— START SOURCE DATA —
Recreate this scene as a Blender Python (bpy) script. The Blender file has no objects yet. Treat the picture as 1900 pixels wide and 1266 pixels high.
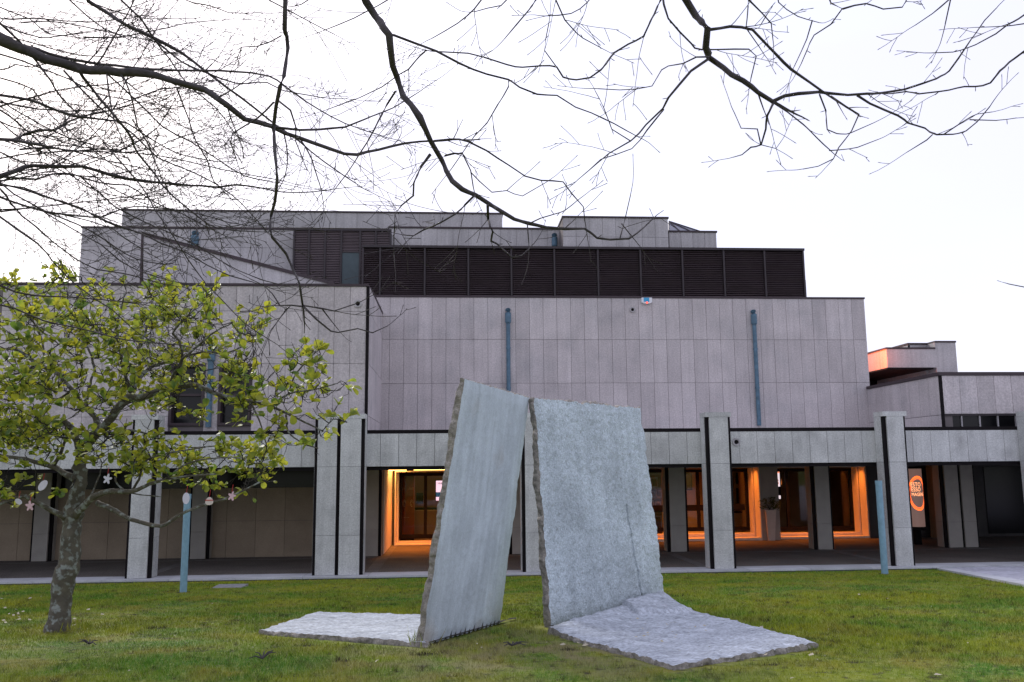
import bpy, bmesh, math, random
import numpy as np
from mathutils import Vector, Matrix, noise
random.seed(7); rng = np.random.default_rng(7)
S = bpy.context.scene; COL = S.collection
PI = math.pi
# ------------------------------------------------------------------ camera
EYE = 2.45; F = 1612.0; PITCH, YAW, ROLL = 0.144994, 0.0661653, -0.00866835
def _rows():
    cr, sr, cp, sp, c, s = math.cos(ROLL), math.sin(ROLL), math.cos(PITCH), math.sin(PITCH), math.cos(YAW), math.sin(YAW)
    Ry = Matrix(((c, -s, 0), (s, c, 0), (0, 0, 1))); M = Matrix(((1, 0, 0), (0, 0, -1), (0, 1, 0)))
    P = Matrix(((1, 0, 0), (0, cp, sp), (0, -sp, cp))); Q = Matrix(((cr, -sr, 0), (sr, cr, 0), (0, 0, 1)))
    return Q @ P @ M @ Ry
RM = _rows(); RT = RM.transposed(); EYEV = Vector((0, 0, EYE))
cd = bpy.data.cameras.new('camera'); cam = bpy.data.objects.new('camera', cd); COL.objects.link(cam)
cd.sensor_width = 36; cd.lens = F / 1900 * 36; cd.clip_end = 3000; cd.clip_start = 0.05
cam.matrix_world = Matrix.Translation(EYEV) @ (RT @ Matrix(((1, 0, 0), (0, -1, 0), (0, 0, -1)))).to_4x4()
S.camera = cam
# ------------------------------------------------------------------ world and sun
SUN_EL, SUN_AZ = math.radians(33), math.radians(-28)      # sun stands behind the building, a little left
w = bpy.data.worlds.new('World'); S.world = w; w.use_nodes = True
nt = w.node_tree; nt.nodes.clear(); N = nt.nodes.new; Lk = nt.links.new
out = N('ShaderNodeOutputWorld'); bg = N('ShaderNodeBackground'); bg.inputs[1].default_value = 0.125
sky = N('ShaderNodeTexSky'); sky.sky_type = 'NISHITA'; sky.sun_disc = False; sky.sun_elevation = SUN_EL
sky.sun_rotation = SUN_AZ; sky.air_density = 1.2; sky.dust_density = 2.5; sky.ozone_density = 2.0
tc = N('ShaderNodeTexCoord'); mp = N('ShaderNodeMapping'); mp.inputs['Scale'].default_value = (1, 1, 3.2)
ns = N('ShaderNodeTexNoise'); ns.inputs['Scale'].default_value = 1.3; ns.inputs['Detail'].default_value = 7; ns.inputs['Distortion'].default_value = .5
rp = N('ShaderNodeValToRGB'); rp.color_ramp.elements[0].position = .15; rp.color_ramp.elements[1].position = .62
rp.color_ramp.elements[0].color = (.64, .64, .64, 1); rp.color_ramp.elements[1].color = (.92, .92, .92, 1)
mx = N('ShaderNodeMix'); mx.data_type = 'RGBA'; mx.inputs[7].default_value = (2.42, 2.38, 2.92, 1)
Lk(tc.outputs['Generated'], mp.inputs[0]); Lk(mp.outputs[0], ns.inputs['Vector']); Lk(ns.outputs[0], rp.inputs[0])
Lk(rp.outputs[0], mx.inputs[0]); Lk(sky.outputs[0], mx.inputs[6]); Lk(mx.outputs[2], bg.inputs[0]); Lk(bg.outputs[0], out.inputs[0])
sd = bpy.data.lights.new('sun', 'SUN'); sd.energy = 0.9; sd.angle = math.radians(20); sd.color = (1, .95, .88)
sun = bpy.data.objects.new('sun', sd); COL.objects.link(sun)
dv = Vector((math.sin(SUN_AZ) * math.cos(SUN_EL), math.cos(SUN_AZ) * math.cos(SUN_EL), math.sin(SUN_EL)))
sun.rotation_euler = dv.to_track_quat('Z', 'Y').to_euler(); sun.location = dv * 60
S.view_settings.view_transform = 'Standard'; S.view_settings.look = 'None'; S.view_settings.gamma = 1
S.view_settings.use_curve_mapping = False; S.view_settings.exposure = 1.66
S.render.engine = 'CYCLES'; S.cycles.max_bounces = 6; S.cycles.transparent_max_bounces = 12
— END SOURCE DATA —
* _WHAT YOU HAVE TO DO_:
Output an exact copy of the material, with the pictures removed.

* _SOLUTION TO THIS EXERCISE_:
Recreate this scene as a Blender Python (bpy) script. The Blender file has no objects yet. Treat the picture as 1900 pixels wide and 1266 pixels high.
import bpy, bmesh, math, random
import numpy as np
from mathutils import Vector, Matrix, noise
random.seed(7); rng = np.random.default_rng(7)
S = bpy.context.scene; COL = S.collection
PI = math.pi
# ------------------------------------------------------------------ camera
EYE = 2.45; F = 1612.0; PITCH, YAW, ROLL = 0.144994, 0.0661653, -0.00866835
def _rows():
    cr, sr, cp, sp, c, s = math.cos(ROLL), math.sin(ROLL), math.cos(PITCH), math.sin(PITCH), math.cos(YAW), math.sin(YAW)
    Ry = Matrix(((c, -s, 0), (s, c, 0), (0, 0, 1))); M = Matrix(((1, 0, 0), (0, 0, -1), (0, 1, 0)))
    P = Matrix(((1, 0, 0), (0, cp, sp), (0, -sp, cp))); Q = Matrix(((cr, -sr, 0), (sr, cr, 0), (0, 0, 1)))
    return Q @ P @ M @ Ry
RM = _rows(); RT = RM.transposed(); EYEV = Vector((0, 0, EYE))
cd = bpy.data.cameras.new('camera'); cam = bpy.data.objects.new('camera', cd); COL.objects.link(cam)
cd.sensor_width = 36; cd.lens = F / 1900 * 36; cd.clip_end = 3000; cd.clip_start = 0.05
cam.matrix_world = Matrix.Translation(EYEV) @ (RT @ Matrix(((1, 0, 0), (0, -1, 0), (0, 0, -1)))).to_4x4()
S.camera = cam
# ------------------------------------------------------------------ world and sun
SUN_EL, SUN_AZ = math.radians(33), math.radians(-28)      # sun stands behind the building, a little left
w = bpy.data.worlds.new('World'); S.world = w; w.use_nodes = True
nt = w.node_tree; nt.nodes.clear(); N = nt.nodes.new; Lk = nt.links.new
out = N('ShaderNodeOutputWorld'); bg = N('ShaderNodeBackground'); bg.inputs[1].default_value = 0.125
sky = N('ShaderNodeTexSky'); sky.sky_type = 'NISHITA'; sky.sun_disc = False; sky.sun_elevation = SUN_EL
sky.sun_rotation = SUN_AZ; sky.air_density = 1.2; sky.dust_density = 2.5; sky.ozone_density = 2.0
tc = N('ShaderNodeTexCoord'); mp = N('ShaderNodeMapping'); mp.inputs['Scale'].default_value = (1, 1, 3.2)
ns = N('ShaderNodeTexNoise'); ns.inputs['Scale'].default_value = 1.3; ns.inputs['Detail'].default_value = 7; ns.inputs['Distortion'].default_value = .5
rp = N('ShaderNodeValToRGB'); rp.color_ramp.elements[0].position = .15; rp.color_ramp.elements[1].position = .62
rp.color_ramp.elements[0].color = (.64, .64, .64, 1); rp.color_ramp.elements[1].color = (.92, .92, .92, 1)
mx = N('ShaderNodeMix'); mx.data_type = 'RGBA'; mx.inputs[7].default_value = (2.42, 2.38, 2.92, 1)
Lk(tc.outputs['Generated'], mp.inputs[0]); Lk(mp.outputs[0], ns.inputs['Vector']); Lk(ns.outputs[0], rp.inputs[0])
Lk(rp.outputs[0], mx.inputs[0]); Lk(sky.outputs[0], mx.inputs[6]); Lk(mx.outputs[2], bg.inputs[0]); Lk(bg.outputs[0], out.inputs[0])
sd = bpy.data.lights.new('sun', 'SUN'); sd.energy = 0.9; sd.angle = math.radians(20); sd.color = (1, .95, .88)
sun = bpy.data.objects.new('sun', sd); COL.objects.link(sun)
dv = Vector((math.sin(SUN_AZ) * math.cos(SUN_EL), math.cos(SUN_AZ) * math.cos(SUN_EL), math.sin(SUN_EL)))
sun.rotation_euler = dv.to_track_quat('Z', 'Y').to_euler(); sun.location = dv * 60
S.view_settings.view_transform = 'Standard'; S.view_settings.look = 'None'; S.view_settings.gamma = 1
S.view_settings.use_curve_mapping = False; S.view_settings.exposure = 1.66
S.render.engine = 'CYCLES'; S.cycles.max_bounces = 6; S.cycles.transparent_max_bounces = 12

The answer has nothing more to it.